A gansey based on a Cornish pattern recorded from the Lizard, knit for my old friend Ian (he’s the one standing up). Knitted in Creskeld conifer wool, I got the pattern from (Mary Wright, pp. iv, 1-2, 31). This was the gansey pattern that first inspired Mary Wright to research and collect gansey patterns and traditions, when she was asked to knit a copy of it from an old photograph.

Although it’s basically just a simple lattice pattern, it’s aways been one of my favourites – the contours (or “bumps”) stand out from the yoke, and there’s something naturally pleasing about a yoke which is divided into 3 bands. It’s perfectly proportioned altogether, and almost makes me forget there are such things as cables in the world.

7 comments to The Lizard

  • Mary Anne

    Hi
    I have followed your Ganseys.com for quite a while simply because I enjoy watching
    your progress with your ganseys and think your blog is fun to read.
    However – what has happened? I can only see blogs from 2009 and nothing more
    recent, what happened?

    Most frustrated and hope all returns to normal. Is it on your end? or mine?

    Thanks
    Mary Anne

    • admin

      Hi Mary Anne

      We’ve had a bit of a glitch and are in the middle of changing servers. Hope to get things up and running again soon.

      Margaret

  • Felicity

    Hi, Gordon.

    I have just been reading Mary Wright’s darling treasure of a book. I have anon-knitting question:

    Is Lizard pronounced like the reptile or more as though it were a French name? I am guessing the latter but need a little reassurance

    I am Canadian by birth and British by ancestry. Living in the US is lovely, but expatriation sometimes means losing bits of one’s mother tongue.

    • Gordon

      Hi Felicity,

      The name is usually pronounced “Lizzud”, to rhyme with wizard, though knowing the Cornish accent it should probably be pronounced like a pirate would say it, “Lizzarrrrrd”, maybe throwing in a “Jim lad” for good measure.

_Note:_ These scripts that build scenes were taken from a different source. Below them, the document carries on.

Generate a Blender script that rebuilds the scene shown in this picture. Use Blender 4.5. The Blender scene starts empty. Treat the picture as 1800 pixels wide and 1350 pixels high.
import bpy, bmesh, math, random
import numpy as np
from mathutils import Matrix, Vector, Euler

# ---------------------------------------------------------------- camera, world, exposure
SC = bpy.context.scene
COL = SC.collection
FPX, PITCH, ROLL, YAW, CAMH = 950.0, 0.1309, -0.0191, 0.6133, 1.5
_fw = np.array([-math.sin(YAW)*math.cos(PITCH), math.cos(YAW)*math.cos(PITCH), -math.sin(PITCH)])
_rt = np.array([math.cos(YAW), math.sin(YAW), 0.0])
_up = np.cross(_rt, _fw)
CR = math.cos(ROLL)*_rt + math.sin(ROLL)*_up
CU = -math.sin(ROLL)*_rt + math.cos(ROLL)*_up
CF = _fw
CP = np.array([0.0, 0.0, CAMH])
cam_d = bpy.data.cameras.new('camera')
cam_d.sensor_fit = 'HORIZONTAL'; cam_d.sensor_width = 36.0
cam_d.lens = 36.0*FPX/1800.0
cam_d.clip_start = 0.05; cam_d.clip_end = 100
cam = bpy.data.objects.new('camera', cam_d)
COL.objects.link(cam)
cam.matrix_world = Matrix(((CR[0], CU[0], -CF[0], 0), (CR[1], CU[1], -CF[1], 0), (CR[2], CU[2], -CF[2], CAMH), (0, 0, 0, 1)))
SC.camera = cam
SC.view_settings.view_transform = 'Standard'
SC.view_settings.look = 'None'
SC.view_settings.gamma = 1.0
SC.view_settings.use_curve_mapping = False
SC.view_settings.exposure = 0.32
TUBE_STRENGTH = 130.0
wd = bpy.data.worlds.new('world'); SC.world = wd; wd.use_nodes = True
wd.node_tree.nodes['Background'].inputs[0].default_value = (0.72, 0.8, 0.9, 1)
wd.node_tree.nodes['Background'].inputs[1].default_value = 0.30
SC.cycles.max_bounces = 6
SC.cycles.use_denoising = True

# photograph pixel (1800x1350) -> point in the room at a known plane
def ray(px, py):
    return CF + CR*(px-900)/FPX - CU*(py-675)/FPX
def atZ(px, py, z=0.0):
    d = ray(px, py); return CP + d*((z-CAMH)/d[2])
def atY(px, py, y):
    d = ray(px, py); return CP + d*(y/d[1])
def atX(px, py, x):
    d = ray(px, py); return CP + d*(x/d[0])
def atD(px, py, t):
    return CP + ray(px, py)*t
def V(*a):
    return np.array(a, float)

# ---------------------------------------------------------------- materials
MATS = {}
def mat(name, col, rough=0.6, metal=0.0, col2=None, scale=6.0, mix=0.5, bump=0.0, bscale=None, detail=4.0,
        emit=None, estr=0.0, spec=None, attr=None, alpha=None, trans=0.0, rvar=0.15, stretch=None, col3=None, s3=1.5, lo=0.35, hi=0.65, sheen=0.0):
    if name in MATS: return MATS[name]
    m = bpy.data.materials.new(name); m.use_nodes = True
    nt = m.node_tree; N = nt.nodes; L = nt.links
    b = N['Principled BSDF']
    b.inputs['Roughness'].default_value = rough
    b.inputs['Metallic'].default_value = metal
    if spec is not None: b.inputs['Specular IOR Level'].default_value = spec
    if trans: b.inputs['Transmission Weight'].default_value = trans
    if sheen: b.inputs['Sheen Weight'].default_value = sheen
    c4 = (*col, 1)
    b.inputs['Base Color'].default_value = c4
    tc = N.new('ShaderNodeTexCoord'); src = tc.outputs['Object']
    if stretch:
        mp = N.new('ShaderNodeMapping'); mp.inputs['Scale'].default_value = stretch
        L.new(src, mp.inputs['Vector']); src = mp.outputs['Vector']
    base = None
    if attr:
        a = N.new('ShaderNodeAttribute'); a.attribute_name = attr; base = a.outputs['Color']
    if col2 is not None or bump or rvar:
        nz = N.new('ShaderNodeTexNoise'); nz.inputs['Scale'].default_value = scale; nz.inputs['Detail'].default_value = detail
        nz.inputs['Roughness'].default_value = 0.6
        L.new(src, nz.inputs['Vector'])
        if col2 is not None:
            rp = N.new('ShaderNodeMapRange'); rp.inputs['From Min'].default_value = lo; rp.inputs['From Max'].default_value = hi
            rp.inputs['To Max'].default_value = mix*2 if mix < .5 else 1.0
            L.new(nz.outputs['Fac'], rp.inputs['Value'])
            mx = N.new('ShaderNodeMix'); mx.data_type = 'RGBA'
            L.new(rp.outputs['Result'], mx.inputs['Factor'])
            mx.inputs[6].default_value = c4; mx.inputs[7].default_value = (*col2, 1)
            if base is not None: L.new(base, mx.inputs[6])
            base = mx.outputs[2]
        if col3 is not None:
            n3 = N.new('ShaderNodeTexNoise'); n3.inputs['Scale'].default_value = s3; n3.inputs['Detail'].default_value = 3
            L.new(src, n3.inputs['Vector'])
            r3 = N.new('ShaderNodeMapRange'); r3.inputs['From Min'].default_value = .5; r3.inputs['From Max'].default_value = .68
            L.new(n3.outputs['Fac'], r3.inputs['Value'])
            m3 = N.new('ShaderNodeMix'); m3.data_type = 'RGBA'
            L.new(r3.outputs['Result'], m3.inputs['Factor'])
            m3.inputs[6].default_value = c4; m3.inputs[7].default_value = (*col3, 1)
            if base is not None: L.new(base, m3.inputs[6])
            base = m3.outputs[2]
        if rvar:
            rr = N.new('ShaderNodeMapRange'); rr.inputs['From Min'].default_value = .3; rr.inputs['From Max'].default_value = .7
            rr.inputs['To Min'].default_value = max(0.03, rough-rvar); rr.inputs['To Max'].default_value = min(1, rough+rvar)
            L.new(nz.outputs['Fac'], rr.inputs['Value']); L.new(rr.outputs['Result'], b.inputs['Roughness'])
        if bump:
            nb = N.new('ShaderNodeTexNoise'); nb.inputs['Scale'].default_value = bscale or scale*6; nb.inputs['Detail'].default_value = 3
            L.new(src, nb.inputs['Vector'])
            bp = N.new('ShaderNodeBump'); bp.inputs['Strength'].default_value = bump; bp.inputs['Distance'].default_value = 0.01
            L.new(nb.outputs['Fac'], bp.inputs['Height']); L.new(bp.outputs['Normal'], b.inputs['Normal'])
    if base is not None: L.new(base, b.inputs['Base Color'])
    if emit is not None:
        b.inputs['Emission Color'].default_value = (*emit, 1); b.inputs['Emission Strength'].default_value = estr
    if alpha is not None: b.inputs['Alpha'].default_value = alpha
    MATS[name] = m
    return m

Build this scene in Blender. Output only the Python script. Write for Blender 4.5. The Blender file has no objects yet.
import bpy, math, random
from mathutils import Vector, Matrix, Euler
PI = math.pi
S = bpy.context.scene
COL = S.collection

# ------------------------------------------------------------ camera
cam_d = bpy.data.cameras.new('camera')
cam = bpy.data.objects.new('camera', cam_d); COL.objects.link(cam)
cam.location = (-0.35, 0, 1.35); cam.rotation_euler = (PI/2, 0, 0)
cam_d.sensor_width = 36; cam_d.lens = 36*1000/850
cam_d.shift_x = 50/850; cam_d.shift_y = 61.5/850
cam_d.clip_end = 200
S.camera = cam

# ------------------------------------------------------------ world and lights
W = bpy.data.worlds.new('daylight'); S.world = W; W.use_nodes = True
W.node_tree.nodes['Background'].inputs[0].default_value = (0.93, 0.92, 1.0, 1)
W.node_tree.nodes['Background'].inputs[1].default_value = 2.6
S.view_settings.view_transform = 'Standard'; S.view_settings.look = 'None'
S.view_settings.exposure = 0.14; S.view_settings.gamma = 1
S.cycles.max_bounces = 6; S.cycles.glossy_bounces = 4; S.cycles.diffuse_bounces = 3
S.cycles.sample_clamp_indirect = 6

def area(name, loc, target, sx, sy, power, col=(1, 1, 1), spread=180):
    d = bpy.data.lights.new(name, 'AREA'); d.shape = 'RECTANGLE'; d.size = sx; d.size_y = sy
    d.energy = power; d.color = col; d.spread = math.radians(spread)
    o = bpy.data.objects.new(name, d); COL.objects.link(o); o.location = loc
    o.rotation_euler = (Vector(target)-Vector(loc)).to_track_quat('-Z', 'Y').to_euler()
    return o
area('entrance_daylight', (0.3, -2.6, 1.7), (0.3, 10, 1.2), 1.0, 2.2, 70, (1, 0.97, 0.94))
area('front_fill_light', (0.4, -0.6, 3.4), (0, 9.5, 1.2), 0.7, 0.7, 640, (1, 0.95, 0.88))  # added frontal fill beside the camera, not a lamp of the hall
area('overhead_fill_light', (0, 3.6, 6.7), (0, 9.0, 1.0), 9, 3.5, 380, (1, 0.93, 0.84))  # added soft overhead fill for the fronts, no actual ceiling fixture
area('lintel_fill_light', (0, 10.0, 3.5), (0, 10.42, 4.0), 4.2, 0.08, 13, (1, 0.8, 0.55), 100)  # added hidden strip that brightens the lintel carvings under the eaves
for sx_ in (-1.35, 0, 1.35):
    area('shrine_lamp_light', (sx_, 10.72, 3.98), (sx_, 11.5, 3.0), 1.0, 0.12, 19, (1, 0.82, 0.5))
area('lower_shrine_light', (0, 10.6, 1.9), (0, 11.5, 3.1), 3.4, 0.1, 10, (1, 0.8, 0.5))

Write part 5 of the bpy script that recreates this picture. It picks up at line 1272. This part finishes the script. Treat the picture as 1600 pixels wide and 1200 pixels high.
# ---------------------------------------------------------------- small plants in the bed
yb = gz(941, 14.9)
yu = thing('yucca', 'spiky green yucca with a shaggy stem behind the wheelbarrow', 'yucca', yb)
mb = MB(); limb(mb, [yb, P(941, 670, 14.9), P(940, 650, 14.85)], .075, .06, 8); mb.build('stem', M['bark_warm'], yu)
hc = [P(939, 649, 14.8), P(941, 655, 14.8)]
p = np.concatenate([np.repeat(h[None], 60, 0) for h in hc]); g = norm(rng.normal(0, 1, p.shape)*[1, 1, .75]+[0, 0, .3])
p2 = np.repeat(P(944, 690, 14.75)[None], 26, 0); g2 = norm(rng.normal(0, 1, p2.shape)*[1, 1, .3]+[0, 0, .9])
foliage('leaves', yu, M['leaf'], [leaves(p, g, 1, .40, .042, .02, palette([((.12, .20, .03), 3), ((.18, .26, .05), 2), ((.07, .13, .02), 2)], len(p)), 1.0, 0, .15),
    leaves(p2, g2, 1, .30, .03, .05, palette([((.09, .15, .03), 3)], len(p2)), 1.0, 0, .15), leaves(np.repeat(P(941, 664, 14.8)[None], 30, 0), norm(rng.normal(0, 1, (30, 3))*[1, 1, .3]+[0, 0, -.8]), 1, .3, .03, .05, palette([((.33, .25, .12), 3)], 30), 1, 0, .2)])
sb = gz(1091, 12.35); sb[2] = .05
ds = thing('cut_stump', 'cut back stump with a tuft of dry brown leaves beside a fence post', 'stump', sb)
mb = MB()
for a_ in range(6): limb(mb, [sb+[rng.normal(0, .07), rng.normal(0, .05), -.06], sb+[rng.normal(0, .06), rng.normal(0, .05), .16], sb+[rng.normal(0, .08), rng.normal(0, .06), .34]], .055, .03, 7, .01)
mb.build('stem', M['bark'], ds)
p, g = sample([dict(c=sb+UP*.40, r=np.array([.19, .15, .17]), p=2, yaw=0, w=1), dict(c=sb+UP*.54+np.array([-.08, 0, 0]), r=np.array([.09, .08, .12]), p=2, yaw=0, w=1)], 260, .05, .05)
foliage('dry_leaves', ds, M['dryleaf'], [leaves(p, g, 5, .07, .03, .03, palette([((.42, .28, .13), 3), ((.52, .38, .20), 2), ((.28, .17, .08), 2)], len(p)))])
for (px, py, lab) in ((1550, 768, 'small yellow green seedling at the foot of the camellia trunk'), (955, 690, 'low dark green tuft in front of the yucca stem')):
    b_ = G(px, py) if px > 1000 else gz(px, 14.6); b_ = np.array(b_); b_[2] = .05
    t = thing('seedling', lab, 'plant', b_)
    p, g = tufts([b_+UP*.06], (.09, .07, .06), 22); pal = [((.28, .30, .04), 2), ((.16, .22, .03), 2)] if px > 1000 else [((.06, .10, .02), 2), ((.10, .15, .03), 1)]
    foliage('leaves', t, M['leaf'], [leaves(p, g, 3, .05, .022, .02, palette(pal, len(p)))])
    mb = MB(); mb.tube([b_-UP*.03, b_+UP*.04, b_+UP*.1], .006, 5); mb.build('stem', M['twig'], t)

      When I looked it up I was hoping it got its name from an attack by a giant lizard such as Godzilla, probably in Elizabethan times and defeated by the English navy under Sir Francis Drake just before he fought the Spanish Armada, but no. Disappointingly it seems to derive from the old Cornish “Lys Ardh” meaning “high court”. History always lets you down.

      Mary Wright’s book is splendid, isn’t it?

  • Felicity

    Thanks for the reply! I’d had wincing second thoughts about asking a silly question. Naxr one will be about gauge or something, I promise.

  • Matthew Perry

    So you know what the pattern is please. Over how many stitches and rows too

  • Aidan Smith

    Interesting. This Is different to the Porthleven pattern. some of the Mullion based ‘eastern men’ (men of the Lizard as opposed to the west of Mounts Bay (Marazion/Penzance/Newlyn/ Mousehole etc)) do belong to Porthleven fisherman’s association though I believe) In the days before IPIRBs etc (and indeed the Grylls act( brought about by a local event)) and when a body might of been weeks at sea and communications in the west particularly poor these ganseys would of been particularly important for identification and ensuring a proper return to family and Christian burial in the correct parish rather a hasty clifftop burial.